À Sainte-Marthe-sur-le-Lac, une enseignante a hurlé et terrorisé des élèves de première année, d’après des enregistrements captés par un parent durant trois jours. Des plaintes ont été déposées au service de police de Deux-Montagnes et des enquêtes sont en cours. Le directeur de l’école a été remplacé.
«Eille Ça va faire! Tabarnaik, on est écœurés! Ostie de tabarnack! Pas assez de l’avoir dit 15 fois, m’a te le redire 16 fois!»
À Saint-Roch-de-l’Achigan, l’an dernier, une professeure de français de deuxième secondaire a perdu les pédales en classe et a écopé de deux semaines de suspension. L’enquête a toutefois démontré que des élèves s’étaient ligués contre l’enseignante pour lui faire perdre patience et les jeunes impliqués ont aussi été réprimandés, a indiqué la Fédération des syndicats de l’enseignement.
«Ton ostie de face de fendante, garde-là pour toi! Parce qu’à fait dur pis à fait chier. Toi pareil, ostie. Dis-pas un câlisse de mot. Là, travaille ostie, pour une fois dans ta vie.»

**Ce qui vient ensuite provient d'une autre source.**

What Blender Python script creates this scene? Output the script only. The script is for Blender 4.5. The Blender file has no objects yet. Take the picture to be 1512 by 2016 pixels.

À Montréal, un autre prof de deuxième secondaire de l’école Édouard-Montpetit secondaire a été suspendu pendant deux jours pour ces propos, en novembre, a rapporté le 98,5 FM. L’enseignant est toujours en poste.
- Avec l’Agence QMI
Le personnel scolaire appelé à prendre ses responsabilités
Le ministre de l’Éducation, Bernard Drainville, appuyé par tous les partis d’opposition, devrait réitérer l’importance de la loyauté du personnel scolaire envers les élèves afin d’éviter que ce type de comportement ne se reproduise, affirme de son côté Jean Bernatchez, professeur en administration scolaire à l’Université du Québec à Rimouski.
Un adulte témoin de comportements déplacés de la part d’un collègue devrait pouvoir se sentir à l’aise d’intervenir «immédiatement» pour faire cesser ces comportements, comme n’importe qui peut le faire lorsque la santé ou la sécurité d’un enfant est menacé, dit-il. «Il faut envoyer un message clair, c’est juste le gros bon sens. Avec tous les problèmes de santé mentale et de surcharge de travail, ce n’est malheureusement pas exclu que ça se reproduise», affirme-t-il.